Engagement strategies for teachers
Working with students, parents and the school community
Adopt an active role in fostering positive, open communication with students and parents.
- Form healthy professional relationships with students.
- Know at least one thing about each student’s interests out of school.
- Talk to students.
- Contact parents to let them know how their children are going at school (via diary entries, phone calls, email).
Share, when appropriate, relevant knowledge about students and factors which may affect their regular attendance at school:
- Cross-reference attendance issues with learning outcomes on a regular basis.
- Share student information with appropriate school-based personnel, for example coordinators, student welfare staff and pastoral teachers.
- Refer to protocols to ensure a balance of access and maintenance of confidentiality.
Actively develop a safe and secure environment for all students:
- Develop an anti-bullying campaign in the classroom. For ideas, see:
- Encourage all students in the class to take responsibility for each other’s safety.
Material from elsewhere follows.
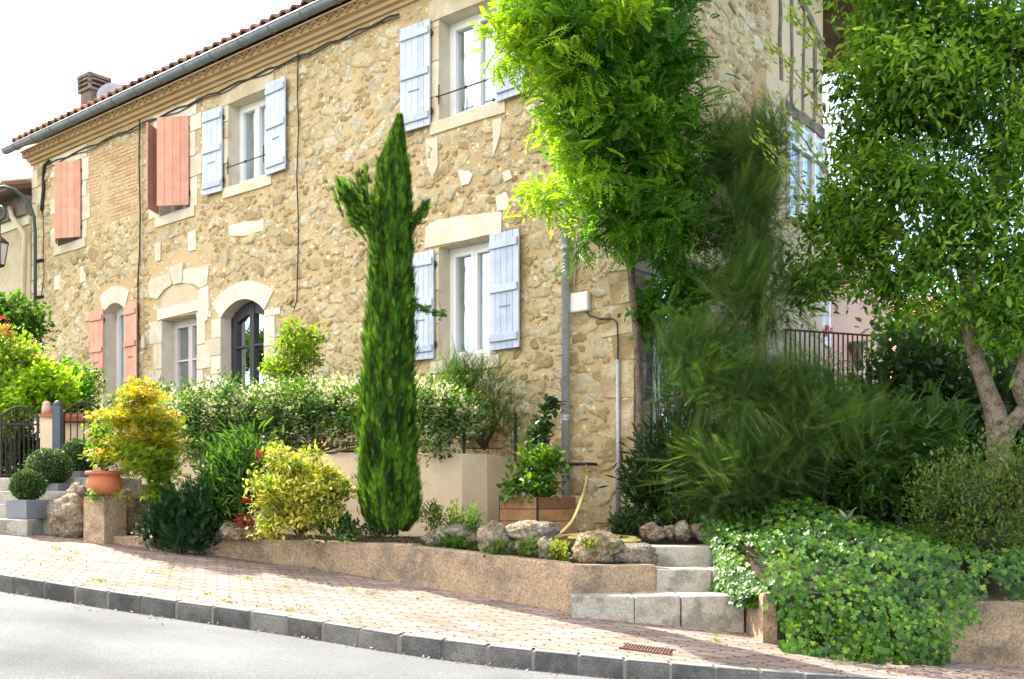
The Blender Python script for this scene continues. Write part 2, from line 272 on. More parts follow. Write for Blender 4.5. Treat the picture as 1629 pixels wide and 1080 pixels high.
def roadmat():
    m, nt, b = base('worn_asphalt'); L = nt.links.new
    tc = _n(nt, 'ShaderNodeTexCoord'); n1 = _n(nt, 'ShaderNodeTexNoise', Scale=120, Detail=5, Roughness=.7); n2 = _n(nt, 'ShaderNodeTexNoise', Scale=1.1, Detail=6)
    n3 = _n(nt, 'ShaderNodeTexNoise', Scale=.8, Detail=5)
    for n in (n1, n2, n3): L(tc.outputs['Object'], n.inputs['Vector'])
    c1 = ramp(nt, n1.outputs['Fac'], [(.085,.088,.092),(.155,.16,.165),(.25,.255,.26)], [.32,.5,.68]); c2 = ramp(nt, n2.outputs['Fac'], [(.62,.62,.62),(.9,.9,.9),(1.15,1.14,1.12)], [.3,.5,.7])
    a = _n(nt, 'ShaderNodeMixRGB', blend_type='MULTIPLY', Fac=1); L(c1, a.inputs[1]); L(c2, a.inputs[2])
    # a sealed seam wandering along the road
    sx = _n(nt, 'ShaderNodeSeparateXYZ'); L(tc.outputs['Object'], sx.inputs[0])
    def mth(op, p, q):
        k = _n(nt, 'ShaderNodeMath', operation=op)
        for i, v in enumerate((p, q)):
            if isinstance(v, (int, float)): k.inputs[i].default_value = v
            else: L(v, k.inputs[i])
        return k.outputs[0]
    y = mth('ADD', sx.outputs['Y'], mth('MULTIPLY', sx.outputs['X'], .30)); y = mth('ADD', y, mth('MULTIPLY', n3.outputs['Fac'], .35))
    dst = mth('ABSOLUTE', mth('SUBTRACT', y, SEAM), 0); k = mth('LESS_THAN', dst, mth('MULTIPLY', n1.outputs['Fac'], .022))
    a2 = _n(nt, 'ShaderNodeMixRGB', blend_type='MIX'); L(mth('MULTIPLY', k, .6), a2.inputs[0]); L(a.outputs[0], a2.inputs[1]); a2.inputs[2].default_value = (.06,.058,.055,1)
    L(a2.outputs[0], b.inputs['Base Color']); b.inputs['Roughness'].default_value = .92; b.inputs['Specular IOR Level'].default_value = .2
    bp = _n(nt, 'ShaderNodeBump', Strength=.7, Distance=.006); L(n1.outputs['Fac'], bp.inputs['Height']); L(bp.outputs[0], b.inputs['Normal']); return m
SEAM = 0.0
M['road'] = roadmat()
# ---------------------------------------------------------------- foliage
def tmpl(kind):
    if kind == 'leaf': return [(0,0,0),(-.5,.35,.06),(-.36,.72,.02),(0,1,-.08),(.36,.72,.02),(.5,.35,.06),(0,.5,-.06)], [(0,6,1),(1,6,2),(2,6,3),(3,6,4),(4,6,5),(5,6,0)]
    if kind == 'quad': return [(0,0,0),(-.5,.45,.08),(0,1,-.05),(.5,.45,.08)], [(0,2,1),(0,3,2)]
    if kind == 'blade': return [(-.5,0,0),(.5,0,0),(.35,.5,.05),(-.35,.5,.05),(0,1,-.05)], [(0,1,2,3),(3,2,4)]
    if kind == 'ivy':
        p = [(0,0,0),(-.35,-.12,0),(-.52,.22,.03),(-.3,.38,.02),(-.38,.72,.03),(-.12,.66,0),(0,1,-.05),(.12,.66,0),(.38,.72,.03),(.3,.38,.02),(.52,.22,.03),(.35,-.12,0),(0,.4,-.06)]
        return p, [(12,i,(i+1)%12) for i in range(12)]
    if kind == 'maple':
        p = [(0,0,0)]; f = []
        for k, (a, l) in enumerate(((-1.5,.6),(-.8,.85),(0,1),(.8,.85),(1.5,.6))):
            s, c = math.sin(a), math.cos(a); n = len(p)
            p += [(s*l*.5-c*.09, c*l*.5+s*.09, .03), (s*l, c*l, -.08), (s*l*.5+c*.09, c*l*.5-s*.09, .03)]; f += [(0,n+2,n+1,n)]
        return p, f
    if kind == 'pinnate':
        p, f = [], []
        for i in range(6):
            y = .12+.15*i; z = -.35*y*y; l = .34*(1-.35*abs(i-2.2)/3)
            for s in (-1, 1):
                n = len(p); q = .55
                p += [(0,y,z),(s*l*.45, y+l*.12+.05, z+.02),(s*l*.95, y+l*.55, z-.07),(s*l*.5, y+l*.40-.06+.08*0, z+.02-.05)]; p[n+3] = (s*l*.55, y+l*.12-.06+.0, z-.04)
                f += [(n,n+1,n+2,n+3)]
        n = len(p); p += [(0,.9,-.3),(-.06,1.0,-.36),(0,1.15,-.45),(.06,1.0,-.36)]; f += [(n,n+3,n+2,n+1)]
        return p, f
    if kind == 'feather':
        p, f = [], []
        for i in range(7):
            y = i*.13; z = -.10*y; l = .45*(1-.08*i)
            for s in (-1, 1):
                n = len(p); p += [(s*.006,y,z),(s*.006,y+.03,z),(s*l*.42,y+l*.80,z-.05*l)]; f += [(n,n+1,n+2)]
        n = len(p); p += [(-.012,0,0),(.012,0,0),(.008,.6,-.04),(-.008,.6,-.04),(0,1.05,-.12)]; f += [(n,n+1,n+2,n+3),(n+3,n+2,n+4)]
        return p, f
    if kind == 'tuft':
        p, f = [], []
        for i in range(7):
            a = (i-3)*.16; z = .10*math.sin(i*2.3); l = 1-.09*abs(i-3); n = len(p); s, c = math.sin(a), math.cos(a)
            p += [(-.03+.02*(i-3),0,0),(.03+.02*(i-3),0,0),(s*l*.6+.035,c*l*.6,z*.6),(s*l*.6-.035,c*l*.6,z*.6),(s*l,c*l,z)]; f += [(n,n+1,n+2,n+3),(n+3,n+2,n+4)]
        return p, f
    if kind == 'flower':
        p, f = [(0,0,.0)], []
        for k in range(5):
            a = k*2*math.pi/5; n = len(p); p += [(math.sin(a-.4)*.3,math.cos(a-.4)*.3,.06),(math.sin(a)*.5,math.cos(a)*.5,.10),(math.sin(a+.4)*.3,math.cos(a+.4)*.3,.06)]; f += [(0,n,n+1,n+2)]
        return p, f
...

- Model and develop a culture of trust.
- Model effective timekeeping practices, for example returning work promptly, arriving and finishing classes on time.
Communicate and promote the school’s attendance expectations regarding the importance of attending school every day and arriving on time:
- Talk to students about why it is important to be at school and discuss the school’s attendance policy.
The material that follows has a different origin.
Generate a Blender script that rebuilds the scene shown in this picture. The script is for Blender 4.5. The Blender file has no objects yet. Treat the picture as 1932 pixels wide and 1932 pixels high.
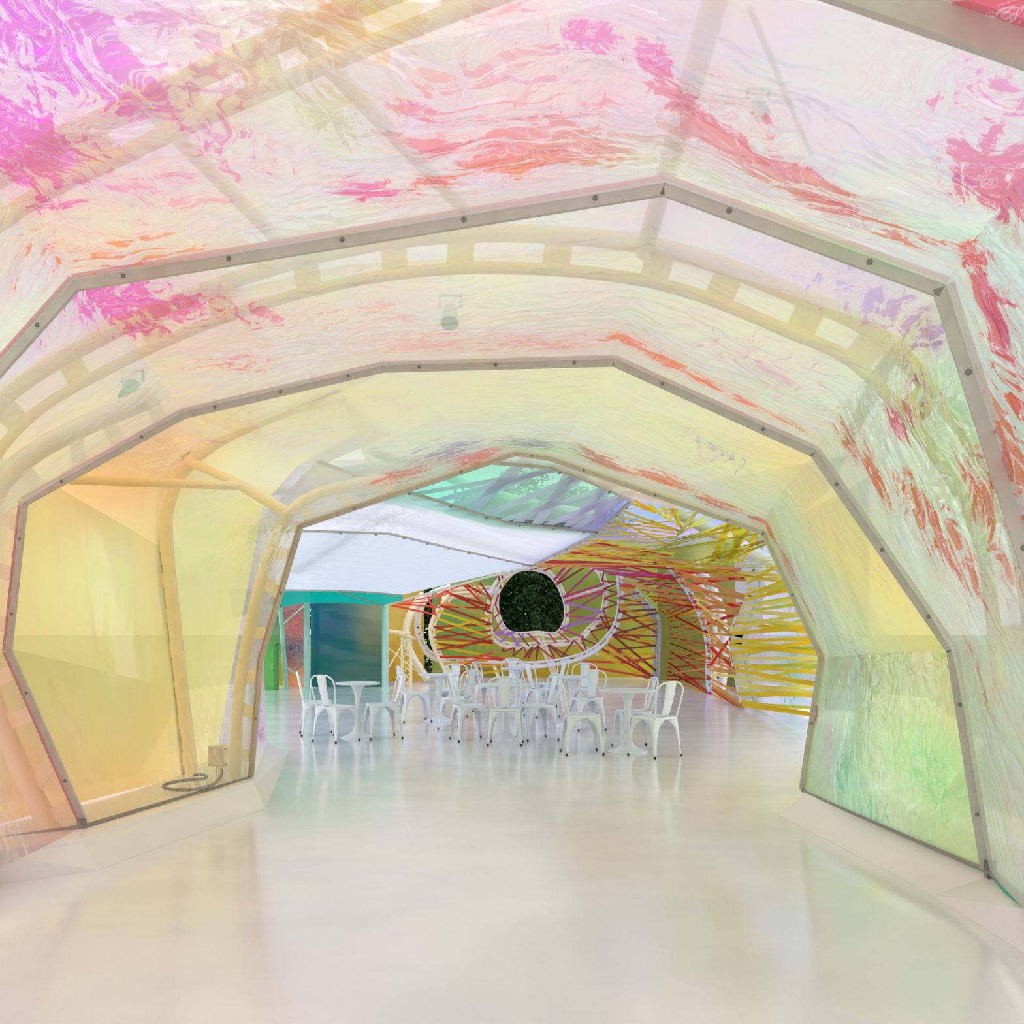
import bpy, bmesh, math, random
import numpy as np
from mathutils import Vector, Matrix

# ------------------------------------------------------------------ camera, world, exposure
scn = bpy.context.scene
COL = scn.collection
F = 1932.0            # focal length in pixels of the 1932 px frame
CX, HY, CAMH = 966.0, 1180.0, 1.48
cam_d = bpy.data.cameras.new('camera')
cam = bpy.data.objects.new('camera', cam_d)
COL.objects.link(cam)
cam.location = (0, 0, CAMH)
cam.rotation_euler = (math.radians(90), 0, 0)
cam_d.sensor_width = 36.0
cam_d.lens = 36.0 * F / 1932.0
cam_d.shift_y = (HY - 966.0) / 1932.0
cam_d.clip_start = 0.05
cam_d.clip_end = 400
scn.camera = cam

world = bpy.data.worlds.new('overcast_sky')
scn.world = world
world.use_nodes = True
wn = world.node_tree.nodes['Background']
wn.inputs[0].default_value = (0.955, 0.97, 1.0, 1)
wn.inputs[1].default_value = 1.62
scn.view_settings.view_transform = 'Standard'
scn.view_settings.look = 'None'
scn.view_settings.exposure = 0.0
scn.view_settings.gamma = 1.0
scn.view_settings.use_curve_mapping = False
scn.cycles.max_bounces = 6
scn.cycles.diffuse_bounces = 3
scn.cycles.glossy_bounces = 2
scn.cycles.transmission_bounces = 4
scn.cycles.transparent_max_bounces = 12
scn.cycles.use_denoising = True
scn.cycles.use_adaptive_sampling = True
scn.cycles.adaptive_threshold = 0.06

# ------------------------------------------------------------------ helpers
def lin(c):
    out = []
    for v in c[:3]:
        v = v / 255.0
        out.append(v / 12.92 if v <= 0.04045 else ((v + 0.055) / 1.055) ** 2.4)
    return tuple(out)

def V(*a):
    return Vector(a)

def P(px, py, Y):
    return V((px - CX) / F * Y, Y, CAMH - (py - HY) / F * Y)

def PF(px, py, z=0.0):
    Y = (CAMH - z) * F / (py - HY)
    return V((px - CX) / F * Y, Y, z)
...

- Talk positively about regular attendance.
Contact parents to follow up student absence:
- Ensure that all teachers are responsible for contact.
- Use agreed timelines and protocols across the school and within teams for parent contact.
- Provide for long-term absences through classroom teachers organising meaningful work as required.
Intervention for high-risk students
Individual attendance issues can be underpinned by more complex and ingrained social and emotional factors. These may be associated with other behaviours and waning attendance may be an early warning sign.
Schools are encouraged to work in partnership with community agencies to develop a case management approach.
Effective strategies are best developed from the context of a well-considered school approach.
The school plan should be based on a case-management approach which:
- is underpinned by a student-centred program that matches a student’s needs and interests
- provides ongoing monitoring
- utilises programs and scaffolds of support from across the school and community
- provides a key relationship which facilitates other supports.
Engaging the community
The community can help play a significant role in spreading the message that school attendance is compulsory and it is compulsory because it is so important. They can also play a role in raising concerns about attendance with the school where necessary.
Schools are encouraged to communicate regularly about the importance of attendance using newsletters, noticeboards, websites, Facebook pages, brochures, and public events.
Local councils, small businesses, shopping centres, railway stations, Centrelink offices and libraries are also in a position to influence the culture of the community regarding student attendance at school.
By developing community partnerships between the home, school and wider community, parents, students and the community are encouraged to focus on the importance of attending school. The main reason to create community partnerships is to help all students to succeed in school and in life.
When communities are involved, students hear a common message from home, the wider community and school about the importance of attending school.
Schools can work in partnership with the community by:
- participating in community programs
- using community agencies and organisations to promote the reasons why studentsshould be attending school
- improving communication between school, home and the community
- promoting off-campus projects
- sharing attendance data with parents and the community.
Schools could:
- conduct parent information sessions that provide information about the importance ofregular school attendance
- attend kindergarten meetings to talk to parents about the importance of regular school attendance
- approach local sporting clubs about delivering a presentation on why students need to attend school
- approach the management of shopping centres to discuss how they can work in partnership with the school
- together with another local school, coordinate a local network attendance campaign to complement and extend the regional campaign
- work with local police to ensure young people who should be in school are encouraged to go to school and, where necessary directed to services to assist them to return to education.